— SHORT EXERCISE —
Repeat the material exactly, every line of it.

START DATA ENTRIES

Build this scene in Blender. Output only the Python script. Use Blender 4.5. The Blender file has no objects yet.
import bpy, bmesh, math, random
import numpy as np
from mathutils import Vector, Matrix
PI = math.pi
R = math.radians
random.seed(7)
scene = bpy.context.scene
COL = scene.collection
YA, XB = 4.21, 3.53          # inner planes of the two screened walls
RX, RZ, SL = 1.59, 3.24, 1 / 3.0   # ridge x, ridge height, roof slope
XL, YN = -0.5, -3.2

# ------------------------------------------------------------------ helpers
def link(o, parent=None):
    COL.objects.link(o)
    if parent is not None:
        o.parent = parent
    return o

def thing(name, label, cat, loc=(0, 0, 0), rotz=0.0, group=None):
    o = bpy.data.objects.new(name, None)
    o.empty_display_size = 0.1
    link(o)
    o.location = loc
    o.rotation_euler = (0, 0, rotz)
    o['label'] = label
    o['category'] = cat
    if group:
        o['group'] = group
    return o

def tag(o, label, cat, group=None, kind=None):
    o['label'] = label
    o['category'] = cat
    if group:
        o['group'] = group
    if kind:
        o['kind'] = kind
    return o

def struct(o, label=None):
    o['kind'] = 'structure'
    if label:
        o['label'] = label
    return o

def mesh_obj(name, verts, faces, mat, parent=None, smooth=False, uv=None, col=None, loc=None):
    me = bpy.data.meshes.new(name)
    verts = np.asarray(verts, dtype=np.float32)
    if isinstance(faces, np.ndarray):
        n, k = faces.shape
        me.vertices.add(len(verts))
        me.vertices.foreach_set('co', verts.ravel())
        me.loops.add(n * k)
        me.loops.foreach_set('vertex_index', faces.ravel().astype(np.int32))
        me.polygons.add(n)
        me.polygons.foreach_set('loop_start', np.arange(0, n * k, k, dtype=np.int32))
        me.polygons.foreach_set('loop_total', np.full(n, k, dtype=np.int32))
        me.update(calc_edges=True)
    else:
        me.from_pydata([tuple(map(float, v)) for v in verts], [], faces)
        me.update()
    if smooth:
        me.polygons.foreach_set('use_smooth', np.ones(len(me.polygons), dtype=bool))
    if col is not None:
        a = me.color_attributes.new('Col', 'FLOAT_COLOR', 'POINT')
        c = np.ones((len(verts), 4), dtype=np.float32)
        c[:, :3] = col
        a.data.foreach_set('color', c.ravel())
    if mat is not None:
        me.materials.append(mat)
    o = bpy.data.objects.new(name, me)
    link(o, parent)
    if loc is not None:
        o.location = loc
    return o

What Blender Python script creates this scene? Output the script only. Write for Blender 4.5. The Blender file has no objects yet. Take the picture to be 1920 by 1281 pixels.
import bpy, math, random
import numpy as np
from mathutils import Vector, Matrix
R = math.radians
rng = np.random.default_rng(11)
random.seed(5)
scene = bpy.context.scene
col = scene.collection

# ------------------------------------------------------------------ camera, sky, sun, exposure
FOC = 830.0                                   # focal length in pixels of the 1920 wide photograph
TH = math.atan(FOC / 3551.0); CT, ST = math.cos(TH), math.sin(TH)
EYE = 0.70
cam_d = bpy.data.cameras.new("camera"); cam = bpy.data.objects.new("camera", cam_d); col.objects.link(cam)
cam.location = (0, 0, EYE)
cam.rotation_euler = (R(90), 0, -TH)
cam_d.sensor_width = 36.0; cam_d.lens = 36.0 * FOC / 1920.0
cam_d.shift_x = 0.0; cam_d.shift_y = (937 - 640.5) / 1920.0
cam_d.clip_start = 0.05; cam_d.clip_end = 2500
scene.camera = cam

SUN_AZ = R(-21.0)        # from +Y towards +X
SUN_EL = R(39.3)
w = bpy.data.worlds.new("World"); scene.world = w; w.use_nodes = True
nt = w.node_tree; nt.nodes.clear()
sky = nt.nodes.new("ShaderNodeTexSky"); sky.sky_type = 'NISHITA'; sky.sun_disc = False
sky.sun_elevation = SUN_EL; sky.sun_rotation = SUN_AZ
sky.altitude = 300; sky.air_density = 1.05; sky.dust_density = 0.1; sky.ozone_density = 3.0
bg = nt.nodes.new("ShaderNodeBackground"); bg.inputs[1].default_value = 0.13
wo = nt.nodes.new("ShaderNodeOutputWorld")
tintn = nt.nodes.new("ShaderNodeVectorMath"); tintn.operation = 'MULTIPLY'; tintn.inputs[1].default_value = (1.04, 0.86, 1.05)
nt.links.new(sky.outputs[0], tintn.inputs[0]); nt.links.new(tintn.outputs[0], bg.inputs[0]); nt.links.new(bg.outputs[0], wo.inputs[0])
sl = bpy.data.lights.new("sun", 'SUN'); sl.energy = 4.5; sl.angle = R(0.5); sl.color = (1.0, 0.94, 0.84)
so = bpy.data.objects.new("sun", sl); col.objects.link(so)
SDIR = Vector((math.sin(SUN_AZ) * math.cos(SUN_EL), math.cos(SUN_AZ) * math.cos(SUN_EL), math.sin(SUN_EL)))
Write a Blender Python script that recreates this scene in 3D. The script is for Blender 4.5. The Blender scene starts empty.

END DATA ENTRIES

— ANSWER BELOW —
Build this scene in Blender. Output only the Python script. Use Blender 4.5. The Blender file has no objects yet.
import bpy, bmesh, math, random
import numpy as np
from mathutils import Vector, Matrix
PI = math.pi
R = math.radians
random.seed(7)
scene = bpy.context.scene
COL = scene.collection
YA, XB = 4.21, 3.53          # inner planes of the two screened walls
RX, RZ, SL = 1.59, 3.24, 1 / 3.0   # ridge x, ridge height, roof slope
XL, YN = -0.5, -3.2

# ------------------------------------------------------------------ helpers
def link(o, parent=None):
    COL.objects.link(o)
    if parent is not None:
        o.parent = parent
    return o

def thing(name, label, cat, loc=(0, 0, 0), rotz=0.0, group=None):
    o = bpy.data.objects.new(name, None)
    o.empty_display_size = 0.1
    link(o)
    o.location = loc
    o.rotation_euler = (0, 0, rotz)
    o['label'] = label
    o['category'] = cat
    if group:
        o['group'] = group
    return o

def tag(o, label, cat, group=None, kind=None):
    o['label'] = label
    o['category'] = cat
    if group:
        o['group'] = group
    if kind:
        o['kind'] = kind
    return o

def struct(o, label=None):
    o['kind'] = 'structure'
    if label:
        o['label'] = label
    return o

def mesh_obj(name, verts, faces, mat, parent=None, smooth=False, uv=None, col=None, loc=None):
    me = bpy.data.meshes.new(name)
    verts = np.asarray(verts, dtype=np.float32)
    if isinstance(faces, np.ndarray):
        n, k = faces.shape
        me.vertices.add(len(verts))
        me.vertices.foreach_set('co', verts.ravel())
        me.loops.add(n * k)
        me.loops.foreach_set('vertex_index', faces.ravel().astype(np.int32))
        me.polygons.add(n)
        me.polygons.foreach_set('loop_start', np.arange(0, n * k, k, dtype=np.int32))
        me.polygons.foreach_set('loop_total', np.full(n, k, dtype=np.int32))
        me.update(calc_edges=True)
    else:
        me.from_pydata([tuple(map(float, v)) for v in verts], [], faces)
        me.update()
    if smooth:
        me.polygons.foreach_set('use_smooth', np.ones(len(me.polygons), dtype=bool))
    if col is not None:
        a = me.color_attributes.new('Col', 'FLOAT_COLOR', 'POINT')
        c = np.ones((len(verts), 4), dtype=np.float32)
        c[:, :3] = col
        a.data.foreach_set('color', c.ravel())
    if mat is not None:
        me.materials.append(mat)
    o = bpy.data.objects.new(name, me)
    link(o, parent)
    if loc is not None:
        o.location = loc
    return o

What Blender Python script creates this scene? Output the script only. Write for Blender 4.5. The Blender file has no objects yet. Take the picture to be 1920 by 1281 pixels.
import bpy, math, random
import numpy as np
from mathutils import Vector, Matrix
R = math.radians
rng = np.random.default_rng(11)
random.seed(5)
scene = bpy.context.scene
col = scene.collection

# ------------------------------------------------------------------ camera, sky, sun, exposure
FOC = 830.0                                   # focal length in pixels of the 1920 wide photograph
TH = math.atan(FOC / 3551.0); CT, ST = math.cos(TH), math.sin(TH)
EYE = 0.70
cam_d = bpy.data.cameras.new("camera"); cam = bpy.data.objects.new("camera", cam_d); col.objects.link(cam)
cam.location = (0, 0, EYE)
cam.rotation_euler = (R(90), 0, -TH)
cam_d.sensor_width = 36.0; cam_d.lens = 36.0 * FOC / 1920.0
cam_d.shift_x = 0.0; cam_d.shift_y = (937 - 640.5) / 1920.0
cam_d.clip_start = 0.05; cam_d.clip_end = 2500
scene.camera = cam

SUN_AZ = R(-21.0)        # from +Y towards +X
SUN_EL = R(39.3)
w = bpy.data.worlds.new("World"); scene.world = w; w.use_nodes = True
nt = w.node_tree; nt.nodes.clear()
sky = nt.nodes.new("ShaderNodeTexSky"); sky.sky_type = 'NISHITA'; sky.sun_disc = False
sky.sun_elevation = SUN_EL; sky.sun_rotation = SUN_AZ
sky.altitude = 300; sky.air_density = 1.05; sky.dust_density = 0.1; sky.ozone_density = 3.0
bg = nt.nodes.new("ShaderNodeBackground"); bg.inputs[1].default_value = 0.13
wo = nt.nodes.new("ShaderNodeOutputWorld")
tintn = nt.nodes.new("ShaderNodeVectorMath"); tintn.operation = 'MULTIPLY'; tintn.inputs[1].default_value = (1.04, 0.86, 1.05)
nt.links.new(sky.outputs[0], tintn.inputs[0]); nt.links.new(tintn.outputs[0], bg.inputs[0]); nt.links.new(bg.outputs[0], wo.inputs[0])
sl = bpy.data.lights.new("sun", 'SUN'); sl.energy = 4.5; sl.angle = R(0.5); sl.color = (1.0, 0.94, 0.84)
so = bpy.data.objects.new("sun", sl); col.objects.link(so)
SDIR = Vector((math.sin(SUN_AZ) * math.cos(SUN_EL), math.cos(SUN_AZ) * math.cos(SUN_EL), math.sin(SUN_EL)))
Write a Blender Python script that recreates this scene in 3D. The script is for Blender 4.5. The Blender scene starts empty.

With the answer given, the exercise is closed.